- Given information:
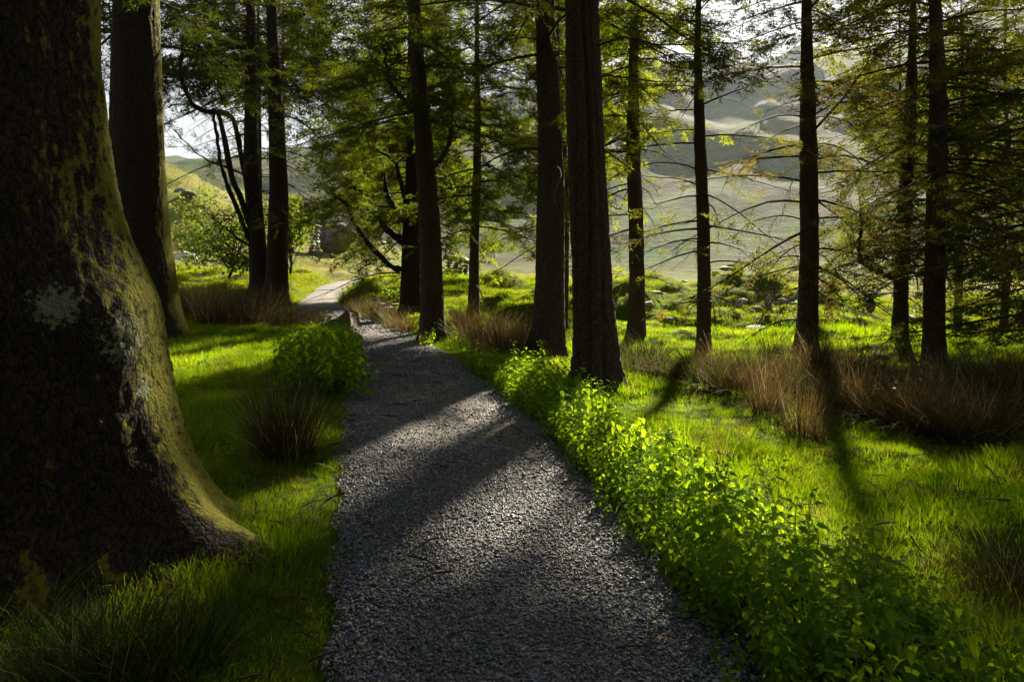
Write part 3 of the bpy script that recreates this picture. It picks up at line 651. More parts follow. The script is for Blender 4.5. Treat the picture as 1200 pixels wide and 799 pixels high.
# T3: the pair with twisted limbs
d = 18.0
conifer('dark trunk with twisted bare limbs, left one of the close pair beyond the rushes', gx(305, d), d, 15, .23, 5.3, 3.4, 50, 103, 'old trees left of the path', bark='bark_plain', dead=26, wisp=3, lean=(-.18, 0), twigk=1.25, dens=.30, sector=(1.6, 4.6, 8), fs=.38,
        limbs=[([pix(301, 280, d), pix(293, 262, d - .1), pix(282, 232, d - .4), pix(271, 205, d - .6), pix(258, 140, d - .6), pix(248, 131, d - .7), pix(230, 127, d - .9), pix(218, 108, d - 1), pix(212, 85, d - 1), pix(214, 40, d - 1.1)], .095, .04),
               ([pix(300, 265, d), pix(284, 190, d + .2), pix(275, 145, d + .3), pix(262, 132, d + .2), pix(245, 132, d + .1)], .085, .06),
               ([pix(300, 300, d), pix(287, 268, d - .2), pix(276, 240, d - .3), pix(262, 205, d - .5), pix(253, 160, d - .5), pix(250, 128, d - .5)], .07, .04),
               ([pix(300, 225, d), pix(285, 205, d - .5), pix(262, 195, d - .8), pix(238, 185, d - 1), pix(215, 165, d - 1.2), pix(203, 150, d - 1.3)], .035, .010),
               ([pix(300, 292, d), pix(280, 280, d - .4), pix(262, 265, d - .8), pix(246, 254, d - 1)], .04, .008),
               ([pix(304, 60, d), pix(280, 55, d - .4), pix(255, 60, d - .6), pix(240, 48, d - .9), pix(220, 50, d - 1)], .07, .02)])
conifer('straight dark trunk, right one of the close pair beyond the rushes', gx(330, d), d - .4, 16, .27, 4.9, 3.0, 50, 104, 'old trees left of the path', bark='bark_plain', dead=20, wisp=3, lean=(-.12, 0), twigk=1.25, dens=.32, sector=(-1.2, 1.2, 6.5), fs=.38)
# T4: spreading tree with limbs to the left, T5: leaning trunk at the path edge
d = 16.3
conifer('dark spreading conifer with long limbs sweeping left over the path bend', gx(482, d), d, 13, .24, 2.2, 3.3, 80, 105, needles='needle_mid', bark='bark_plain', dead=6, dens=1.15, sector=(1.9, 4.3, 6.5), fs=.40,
        limbs=[([pix(478, 315, d), pix(462, 314, d - .2), pix(446, 300, d - .4), pix(432, 285, d - .6), pix(420, 268, d - .7), pix(405, 240, d - .9), pix(390, 228, d - 1)], .09, .03),
               ([pix(476, 285, d), pix(455, 270, d - .2), pix(440, 250, d - .3), pix(422, 225, d - .5), pix(400, 215, d - .6)], .10, .03),
               ([pix(476, 260, d), pix(462, 245, d + .2), pix(452, 222, d + .3), pix(447, 190, d + .5), pix(430, 160, d + .6)], .09, .03),
               ([pix(478, 245, d), pix(470, 215, d - .5), pix(462, 190, d - .7), pix(440, 175, d - 1)], .07, .02)])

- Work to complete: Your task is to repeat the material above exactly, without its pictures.

- Final result:
Write part 3 of the bpy script that recreates this picture. It picks up at line 651. More parts follow. The script is for Blender 4.5. Treat the picture as 1200 pixels wide and 799 pixels high.
# T3: the pair with twisted limbs
d = 18.0
conifer('dark trunk with twisted bare limbs, left one of the close pair beyond the rushes', gx(305, d), d, 15, .23, 5.3, 3.4, 50, 103, 'old trees left of the path', bark='bark_plain', dead=26, wisp=3, lean=(-.18, 0), twigk=1.25, dens=.30, sector=(1.6, 4.6, 8), fs=.38,
        limbs=[([pix(301, 280, d), pix(293, 262, d - .1), pix(282, 232, d - .4), pix(271, 205, d - .6), pix(258, 140, d - .6), pix(248, 131, d - .7), pix(230, 127, d - .9), pix(218, 108, d - 1), pix(212, 85, d - 1), pix(214, 40, d - 1.1)], .095, .04),
               ([pix(300, 265, d), pix(284, 190, d + .2), pix(275, 145, d + .3), pix(262, 132, d + .2), pix(245, 132, d + .1)], .085, .06),
               ([pix(300, 300, d), pix(287, 268, d - .2), pix(276, 240, d - .3), pix(262, 205, d - .5), pix(253, 160, d - .5), pix(250, 128, d - .5)], .07, .04),
               ([pix(300, 225, d), pix(285, 205, d - .5), pix(262, 195, d - .8), pix(238, 185, d - 1), pix(215, 165, d - 1.2), pix(203, 150, d - 1.3)], .035, .010),
               ([pix(300, 292, d), pix(280, 280, d - .4), pix(262, 265, d - .8), pix(246, 254, d - 1)], .04, .008),
               ([pix(304, 60, d), pix(280, 55, d - .4), pix(255, 60, d - .6), pix(240, 48, d - .9), pix(220, 50, d - 1)], .07, .02)])
conifer('straight dark trunk, right one of the close pair beyond the rushes', gx(330, d), d - .4, 16, .27, 4.9, 3.0, 50, 104, 'old trees left of the path', bark='bark_plain', dead=20, wisp=3, lean=(-.12, 0), twigk=1.25, dens=.32, sector=(-1.2, 1.2, 6.5), fs=.38)
# T4: spreading tree with limbs to the left, T5: leaning trunk at the path edge
d = 16.3
conifer('dark spreading conifer with long limbs sweeping left over the path bend', gx(482, d), d, 13, .24, 2.2, 3.3, 80, 105, needles='needle_mid', bark='bark_plain', dead=6, dens=1.15, sector=(1.9, 4.3, 6.5), fs=.40,
        limbs=[([pix(478, 315, d), pix(462, 314, d - .2), pix(446, 300, d - .4), pix(432, 285, d - .6), pix(420, 268, d - .7), pix(405, 240, d - .9), pix(390, 228, d - 1)], .09, .03),
               ([pix(476, 285, d), pix(455, 270, d - .2), pix(440, 250, d - .3), pix(422, 225, d - .5), pix(400, 215, d - .6)], .10, .03),
               ([pix(476, 260, d), pix(462, 245, d + .2), pix(452, 222, d + .3), pix(447, 190, d + .5), pix(430, 160, d + .6)], .09, .03),
               ([pix(478, 245, d), pix(470, 215, d - .5), pix(462, 190, d - .7), pix(440, 175, d - 1)], .07, .02)])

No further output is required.